The Assembly of Le Balai Citoyen
Back to Projects list- Location
- Ouagadougou, Burkina Faso Project Video
Brewing Democracy
"The assembly is a space of accumulation where the activists of le Balai Citoyen pursue informal democracy. A political brewery run by the women – who produce the dolo and make the participation happen. Silos and public arenas are merged within an inhabitable cladding, protecting the fragile purpose of the building."
Burkina Faso means “Land of Free Man” in Moorè, but for the past 30 years the country was under a strict military regime. Politicians formed a sterile opposition, civilians had no role. A democratic process has now begun and the activists of Le Balai Citoyen meet the Dolotières – women in charge of the dolo brewing ritual – to create a communal arena, where production and consumption of beer supports political emancipation.
The Assembly arises in Place de La Revolution, next to the French tower of the BCEAO bank. This assembly is a different bank, where grain, beer and political utopias are stored.
“Public space ceases to be mechanically associated with emptiness (as opposed to the built-up urban fabric), or with free and universal access, and becomes the space for a collision between dominant cultures and new practices that are attempting to discuss them. [...] In many cases this ‘publicness’ is generated not only by a series of activities or rituals but by the meaningful use of certain features – language, ornamentation, materiality, iconography, the role of the objects – which evokes the beliefs or values that are shared among the group. Consequently, these are not universal and generic, but aesthetically and culturally grounded spaces. [...] The aim is to produce new models of beauty adequate to this condition, that may seem ugly, exaggerated or inappropriate because they do not find stylistic references or known patterns to refer to. ” C.D.Moreno, E.G.Grinda, B.Reynolds, Dip5, AA
The architecture of this Assembly in Ouagadougou is indeed defined with the precise aim to find an unexpected form of beauty.
This monster is an accumulation of functional silos, whose absence carves out different public arenas. A market, a crypt and a tribune treated as a vertically fragmented big exterior, while the silos – alternatively tangent or joint – form various continuous spaces to host the brewing facilities.

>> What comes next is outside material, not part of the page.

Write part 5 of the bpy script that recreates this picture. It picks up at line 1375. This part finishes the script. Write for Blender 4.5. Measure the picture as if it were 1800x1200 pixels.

The compound is protected within an inhabitable cladding shaped by rings of cantilevered wooden sticks, hint to the animalistic costumes used by the people in certain African religious rituals. The sticks stabilize the lateral forces in the silos, producing a fragile mass and – through the possibility of hanging different pieces and fabrics – a direct public involvement between people and architecture.
The resulting language is a clash between contemporary sophisticated techniques and tribal animistic instances, essential to conceive and celebrate a raised political brewery – run by women – in such a context.